Ces mises en garde du renseignement arrivent à un moment où Donald Trump et Kim Jong- un doivent se retrouver vers la fin de février, probablement au Vietnam, pour un deuxième sommet déterminant pour la suite du processus.
L’Iran respecte ses engagements
Une autre crise nucléaire fait l’objet d’une analyse gênante pour la diplomatie des Etats-Unis : selon la directrice de la CIA, Gina Haspel, l’Iran respecte toujours « techniquement » l’accord conclu en 2015 pour l’empêcher de se doter de la bombe atomique, dont les Etats-Unis se sont pourtant retirés l’an dernier.
Et si « les Iraniens envisagent » dernièrement de « prendre leurs distances » avec ce texte, a-t-elle noté, c’est en raison de l’absence de retombées économiques ; Washington ayant rétabli des sanctions draconiennes contre Téhéran après son retrait, qui avait suscité la colère des alliés européens des Etats-Unis.
M. Coats a relevé le « soutien continu de Téhéran au terrorisme en Europe et au Moyen-Orient, notamment en parrainant des houtistes au Yémen et des militants chiites en Irak ».
Retrait de Syrie
L’annonce impromptue du retrait des soldats américains de Syrie, en décembre, a également semé un certain désarroi chez les alliés européens et kurdes des Etats-Unis, ainsi que dans les rangs républicains du président. Motif invoqué par Donald Trump : les djihadistes du groupe Etat islamique (EI) ont été vaincus. Là aussi, l’analyse du renseignement diffère largement.
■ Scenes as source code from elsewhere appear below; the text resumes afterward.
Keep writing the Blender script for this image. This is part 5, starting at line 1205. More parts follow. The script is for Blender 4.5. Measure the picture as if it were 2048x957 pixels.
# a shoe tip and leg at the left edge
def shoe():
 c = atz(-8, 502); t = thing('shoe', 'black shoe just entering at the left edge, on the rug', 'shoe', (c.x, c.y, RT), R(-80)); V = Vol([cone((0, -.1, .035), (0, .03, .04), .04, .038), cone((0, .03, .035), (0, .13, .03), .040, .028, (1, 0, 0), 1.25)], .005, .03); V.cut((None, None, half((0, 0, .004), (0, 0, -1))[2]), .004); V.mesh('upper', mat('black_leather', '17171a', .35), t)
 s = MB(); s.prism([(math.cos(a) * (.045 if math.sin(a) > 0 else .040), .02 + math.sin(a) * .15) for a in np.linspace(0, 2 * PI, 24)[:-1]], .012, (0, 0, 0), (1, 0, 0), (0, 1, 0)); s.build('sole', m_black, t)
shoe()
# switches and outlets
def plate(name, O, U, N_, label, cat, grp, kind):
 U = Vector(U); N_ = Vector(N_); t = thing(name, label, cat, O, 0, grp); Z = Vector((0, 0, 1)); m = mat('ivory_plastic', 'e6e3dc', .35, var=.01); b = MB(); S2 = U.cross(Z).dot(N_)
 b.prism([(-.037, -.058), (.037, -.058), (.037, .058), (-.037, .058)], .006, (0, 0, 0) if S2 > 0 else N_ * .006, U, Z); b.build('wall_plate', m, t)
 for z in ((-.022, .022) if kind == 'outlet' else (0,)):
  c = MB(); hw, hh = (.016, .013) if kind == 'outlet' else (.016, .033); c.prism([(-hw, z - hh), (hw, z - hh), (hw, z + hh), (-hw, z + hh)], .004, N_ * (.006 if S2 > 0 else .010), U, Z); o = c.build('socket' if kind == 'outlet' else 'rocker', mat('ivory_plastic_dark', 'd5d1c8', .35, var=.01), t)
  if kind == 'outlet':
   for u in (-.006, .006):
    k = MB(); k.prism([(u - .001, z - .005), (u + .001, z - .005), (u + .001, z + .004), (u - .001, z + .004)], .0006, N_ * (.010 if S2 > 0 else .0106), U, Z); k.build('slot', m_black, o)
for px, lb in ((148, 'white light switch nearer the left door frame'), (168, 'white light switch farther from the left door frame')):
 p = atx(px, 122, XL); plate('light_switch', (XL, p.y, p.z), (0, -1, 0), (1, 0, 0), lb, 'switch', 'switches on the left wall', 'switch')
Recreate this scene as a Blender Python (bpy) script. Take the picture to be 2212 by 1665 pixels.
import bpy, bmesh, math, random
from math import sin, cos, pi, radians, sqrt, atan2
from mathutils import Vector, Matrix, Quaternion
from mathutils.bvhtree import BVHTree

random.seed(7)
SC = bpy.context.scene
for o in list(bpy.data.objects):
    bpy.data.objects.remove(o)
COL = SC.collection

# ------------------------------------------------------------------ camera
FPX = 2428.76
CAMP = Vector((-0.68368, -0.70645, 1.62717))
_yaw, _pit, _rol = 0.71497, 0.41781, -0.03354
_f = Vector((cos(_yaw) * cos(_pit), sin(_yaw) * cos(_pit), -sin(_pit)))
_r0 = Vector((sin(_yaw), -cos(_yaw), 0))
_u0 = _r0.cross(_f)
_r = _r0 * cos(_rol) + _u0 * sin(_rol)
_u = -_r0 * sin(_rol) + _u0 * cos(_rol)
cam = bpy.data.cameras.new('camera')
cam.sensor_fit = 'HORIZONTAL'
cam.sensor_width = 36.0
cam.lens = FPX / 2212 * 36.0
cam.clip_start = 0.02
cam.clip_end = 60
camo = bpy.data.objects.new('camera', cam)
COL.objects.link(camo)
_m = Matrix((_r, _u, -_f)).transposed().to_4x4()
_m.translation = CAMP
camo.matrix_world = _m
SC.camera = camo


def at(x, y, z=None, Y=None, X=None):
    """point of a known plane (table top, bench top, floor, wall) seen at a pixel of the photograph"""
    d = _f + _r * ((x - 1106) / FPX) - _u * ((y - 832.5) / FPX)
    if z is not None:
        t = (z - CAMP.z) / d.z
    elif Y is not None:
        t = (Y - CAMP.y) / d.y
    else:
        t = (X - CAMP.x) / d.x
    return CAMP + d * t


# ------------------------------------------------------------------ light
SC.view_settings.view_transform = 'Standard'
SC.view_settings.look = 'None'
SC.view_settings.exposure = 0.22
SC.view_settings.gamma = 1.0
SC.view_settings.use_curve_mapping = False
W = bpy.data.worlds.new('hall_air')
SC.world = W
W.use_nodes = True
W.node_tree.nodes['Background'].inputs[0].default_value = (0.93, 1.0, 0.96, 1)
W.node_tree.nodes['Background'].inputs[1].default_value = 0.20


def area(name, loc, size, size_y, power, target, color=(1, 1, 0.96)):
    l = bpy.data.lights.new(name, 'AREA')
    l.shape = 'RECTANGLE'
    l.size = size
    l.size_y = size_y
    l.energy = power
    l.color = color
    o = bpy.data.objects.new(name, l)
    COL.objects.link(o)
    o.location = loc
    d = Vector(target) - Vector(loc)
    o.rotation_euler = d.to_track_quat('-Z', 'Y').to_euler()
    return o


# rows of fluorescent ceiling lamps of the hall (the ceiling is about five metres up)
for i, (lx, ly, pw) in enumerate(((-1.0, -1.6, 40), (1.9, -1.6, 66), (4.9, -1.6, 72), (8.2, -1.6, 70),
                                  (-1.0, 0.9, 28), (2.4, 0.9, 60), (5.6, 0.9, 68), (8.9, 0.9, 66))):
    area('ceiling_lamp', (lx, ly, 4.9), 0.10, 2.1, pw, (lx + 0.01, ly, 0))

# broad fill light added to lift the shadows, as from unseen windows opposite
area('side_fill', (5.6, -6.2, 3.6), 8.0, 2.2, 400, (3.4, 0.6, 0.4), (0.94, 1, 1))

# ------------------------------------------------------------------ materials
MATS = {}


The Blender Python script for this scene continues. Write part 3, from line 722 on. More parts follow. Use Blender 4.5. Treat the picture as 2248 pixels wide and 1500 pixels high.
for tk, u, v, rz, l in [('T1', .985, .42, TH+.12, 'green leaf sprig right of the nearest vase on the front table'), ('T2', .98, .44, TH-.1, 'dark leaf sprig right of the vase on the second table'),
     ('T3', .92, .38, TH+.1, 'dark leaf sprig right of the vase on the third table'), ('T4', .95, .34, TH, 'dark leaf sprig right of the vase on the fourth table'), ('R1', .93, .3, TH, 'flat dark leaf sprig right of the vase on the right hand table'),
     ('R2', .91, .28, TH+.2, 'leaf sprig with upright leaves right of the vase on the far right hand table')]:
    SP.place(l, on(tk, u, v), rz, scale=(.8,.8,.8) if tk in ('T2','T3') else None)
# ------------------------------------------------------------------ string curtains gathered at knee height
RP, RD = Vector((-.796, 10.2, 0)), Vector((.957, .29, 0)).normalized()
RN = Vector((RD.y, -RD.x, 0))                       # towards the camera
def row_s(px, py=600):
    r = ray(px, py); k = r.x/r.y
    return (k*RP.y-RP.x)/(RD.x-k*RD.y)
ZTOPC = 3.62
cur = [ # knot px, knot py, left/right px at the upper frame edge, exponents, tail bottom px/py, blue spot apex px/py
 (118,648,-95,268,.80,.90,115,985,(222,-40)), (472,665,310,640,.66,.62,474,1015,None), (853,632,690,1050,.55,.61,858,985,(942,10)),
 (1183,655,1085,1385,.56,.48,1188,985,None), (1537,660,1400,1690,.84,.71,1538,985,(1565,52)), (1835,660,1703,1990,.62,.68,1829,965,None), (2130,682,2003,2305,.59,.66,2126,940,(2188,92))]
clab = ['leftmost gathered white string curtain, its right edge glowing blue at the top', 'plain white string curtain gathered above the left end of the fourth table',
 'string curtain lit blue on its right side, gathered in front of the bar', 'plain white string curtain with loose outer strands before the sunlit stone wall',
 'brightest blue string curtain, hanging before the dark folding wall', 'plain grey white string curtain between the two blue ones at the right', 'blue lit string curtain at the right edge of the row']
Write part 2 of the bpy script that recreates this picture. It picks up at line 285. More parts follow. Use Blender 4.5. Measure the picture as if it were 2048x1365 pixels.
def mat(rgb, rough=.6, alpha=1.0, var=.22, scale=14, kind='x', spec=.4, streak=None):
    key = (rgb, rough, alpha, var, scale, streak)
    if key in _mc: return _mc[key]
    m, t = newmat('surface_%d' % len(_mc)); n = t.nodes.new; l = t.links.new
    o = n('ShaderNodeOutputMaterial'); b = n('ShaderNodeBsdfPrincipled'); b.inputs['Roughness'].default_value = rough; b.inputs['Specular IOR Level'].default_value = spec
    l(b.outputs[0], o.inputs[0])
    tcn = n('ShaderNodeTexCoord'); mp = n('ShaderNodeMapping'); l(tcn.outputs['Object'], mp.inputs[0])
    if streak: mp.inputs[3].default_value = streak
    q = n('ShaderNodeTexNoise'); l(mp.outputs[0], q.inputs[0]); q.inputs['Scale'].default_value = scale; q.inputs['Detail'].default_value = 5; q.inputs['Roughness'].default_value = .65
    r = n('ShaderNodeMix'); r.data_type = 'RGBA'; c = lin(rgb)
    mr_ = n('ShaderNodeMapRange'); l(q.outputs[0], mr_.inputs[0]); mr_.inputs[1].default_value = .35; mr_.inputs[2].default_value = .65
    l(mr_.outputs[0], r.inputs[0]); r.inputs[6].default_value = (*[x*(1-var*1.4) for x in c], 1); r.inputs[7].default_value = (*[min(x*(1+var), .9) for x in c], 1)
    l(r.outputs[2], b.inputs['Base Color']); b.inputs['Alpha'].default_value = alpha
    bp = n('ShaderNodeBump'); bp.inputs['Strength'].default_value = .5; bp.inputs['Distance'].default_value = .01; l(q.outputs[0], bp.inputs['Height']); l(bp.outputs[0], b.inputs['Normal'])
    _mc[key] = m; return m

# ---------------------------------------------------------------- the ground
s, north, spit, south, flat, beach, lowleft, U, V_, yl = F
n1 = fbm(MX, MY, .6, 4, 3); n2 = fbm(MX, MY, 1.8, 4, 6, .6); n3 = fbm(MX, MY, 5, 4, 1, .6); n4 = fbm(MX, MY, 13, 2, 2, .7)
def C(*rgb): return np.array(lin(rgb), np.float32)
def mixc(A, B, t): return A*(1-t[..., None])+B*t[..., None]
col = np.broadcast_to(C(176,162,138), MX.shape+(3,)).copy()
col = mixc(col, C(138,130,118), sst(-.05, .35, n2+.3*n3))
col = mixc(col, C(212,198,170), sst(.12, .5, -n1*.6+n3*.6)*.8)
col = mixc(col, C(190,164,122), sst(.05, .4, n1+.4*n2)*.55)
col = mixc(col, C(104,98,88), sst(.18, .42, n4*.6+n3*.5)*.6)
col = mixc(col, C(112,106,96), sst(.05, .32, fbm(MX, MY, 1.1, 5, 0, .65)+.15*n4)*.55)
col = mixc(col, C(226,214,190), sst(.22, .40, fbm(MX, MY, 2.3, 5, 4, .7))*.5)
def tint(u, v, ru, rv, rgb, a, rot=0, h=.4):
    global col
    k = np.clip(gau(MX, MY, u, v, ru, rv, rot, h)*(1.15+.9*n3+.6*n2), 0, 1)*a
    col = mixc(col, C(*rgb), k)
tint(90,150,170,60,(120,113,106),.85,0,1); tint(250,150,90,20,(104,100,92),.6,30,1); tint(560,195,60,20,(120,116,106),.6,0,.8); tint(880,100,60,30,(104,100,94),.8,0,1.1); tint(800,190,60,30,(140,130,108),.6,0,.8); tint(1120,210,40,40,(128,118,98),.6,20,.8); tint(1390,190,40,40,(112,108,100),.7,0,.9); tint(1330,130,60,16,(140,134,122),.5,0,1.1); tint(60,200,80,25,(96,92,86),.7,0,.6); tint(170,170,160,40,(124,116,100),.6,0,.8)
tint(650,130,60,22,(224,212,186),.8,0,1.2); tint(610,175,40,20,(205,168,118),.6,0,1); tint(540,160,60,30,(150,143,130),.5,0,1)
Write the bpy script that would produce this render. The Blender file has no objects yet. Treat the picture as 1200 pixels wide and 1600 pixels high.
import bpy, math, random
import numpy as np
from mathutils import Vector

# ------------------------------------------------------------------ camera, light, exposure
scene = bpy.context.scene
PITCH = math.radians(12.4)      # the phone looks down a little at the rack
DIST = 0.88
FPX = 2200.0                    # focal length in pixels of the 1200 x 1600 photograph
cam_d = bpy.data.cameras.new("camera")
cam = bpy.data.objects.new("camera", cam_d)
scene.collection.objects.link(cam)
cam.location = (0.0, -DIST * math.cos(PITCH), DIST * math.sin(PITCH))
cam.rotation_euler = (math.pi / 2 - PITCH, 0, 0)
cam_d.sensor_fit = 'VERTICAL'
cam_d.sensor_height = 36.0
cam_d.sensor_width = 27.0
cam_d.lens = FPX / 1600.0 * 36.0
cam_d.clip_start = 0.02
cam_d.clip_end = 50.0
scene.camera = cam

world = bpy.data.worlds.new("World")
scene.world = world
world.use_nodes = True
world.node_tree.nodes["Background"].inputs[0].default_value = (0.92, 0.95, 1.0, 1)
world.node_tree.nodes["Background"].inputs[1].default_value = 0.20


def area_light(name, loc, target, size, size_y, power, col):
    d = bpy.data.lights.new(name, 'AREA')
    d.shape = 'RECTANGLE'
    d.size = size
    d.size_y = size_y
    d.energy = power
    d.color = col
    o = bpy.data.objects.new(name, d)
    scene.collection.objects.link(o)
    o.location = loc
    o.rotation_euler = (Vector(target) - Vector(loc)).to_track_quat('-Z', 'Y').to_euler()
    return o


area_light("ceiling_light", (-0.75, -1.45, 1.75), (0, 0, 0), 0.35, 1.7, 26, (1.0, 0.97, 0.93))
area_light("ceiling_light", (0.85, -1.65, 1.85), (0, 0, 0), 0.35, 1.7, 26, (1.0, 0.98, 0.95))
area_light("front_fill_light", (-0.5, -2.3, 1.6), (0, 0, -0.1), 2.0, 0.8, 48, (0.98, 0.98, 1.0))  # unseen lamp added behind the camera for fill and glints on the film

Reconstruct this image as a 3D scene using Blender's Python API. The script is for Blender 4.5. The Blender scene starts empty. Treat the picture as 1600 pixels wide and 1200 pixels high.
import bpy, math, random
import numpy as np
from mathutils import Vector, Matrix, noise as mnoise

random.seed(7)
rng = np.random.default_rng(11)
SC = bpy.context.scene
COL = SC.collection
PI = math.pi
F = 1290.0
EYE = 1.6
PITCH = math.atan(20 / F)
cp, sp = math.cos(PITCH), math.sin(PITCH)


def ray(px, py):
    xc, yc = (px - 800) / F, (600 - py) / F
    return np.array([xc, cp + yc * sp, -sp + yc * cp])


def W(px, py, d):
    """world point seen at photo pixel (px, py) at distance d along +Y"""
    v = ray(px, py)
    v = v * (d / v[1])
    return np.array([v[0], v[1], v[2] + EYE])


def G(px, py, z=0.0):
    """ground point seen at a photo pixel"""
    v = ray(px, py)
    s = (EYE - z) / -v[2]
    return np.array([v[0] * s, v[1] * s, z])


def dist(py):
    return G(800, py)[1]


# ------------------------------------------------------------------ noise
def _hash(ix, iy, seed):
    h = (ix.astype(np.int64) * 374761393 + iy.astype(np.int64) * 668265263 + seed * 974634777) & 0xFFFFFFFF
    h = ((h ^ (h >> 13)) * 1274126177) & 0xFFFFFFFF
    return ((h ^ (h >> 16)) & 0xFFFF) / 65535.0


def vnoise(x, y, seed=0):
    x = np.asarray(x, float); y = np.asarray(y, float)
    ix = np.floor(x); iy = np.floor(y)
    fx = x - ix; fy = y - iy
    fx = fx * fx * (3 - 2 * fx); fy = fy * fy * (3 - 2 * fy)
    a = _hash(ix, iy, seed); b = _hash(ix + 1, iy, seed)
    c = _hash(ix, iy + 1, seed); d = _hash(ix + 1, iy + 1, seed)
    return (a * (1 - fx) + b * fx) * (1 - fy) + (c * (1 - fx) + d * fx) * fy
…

L’EI « contrôle encore des milliers de combattants en Irak et en Syrie », a estimé Dan Coats. « Si on a éliminé le “califat” » mis en place par l’organisation djihadiste, « à l’exception de quelques petits villages, nous ne devons pas sous-estimer les capacités des groupes terroristes, notamment l’EI », a-t-il insisté.
Selon lui, « l’EI continuera à représenter une menace pour les Etats-Unis » : une mise en garde lourde de sens pour un président qui a fait de la « protection des Américains » le maître-mot de sa politique étrangère.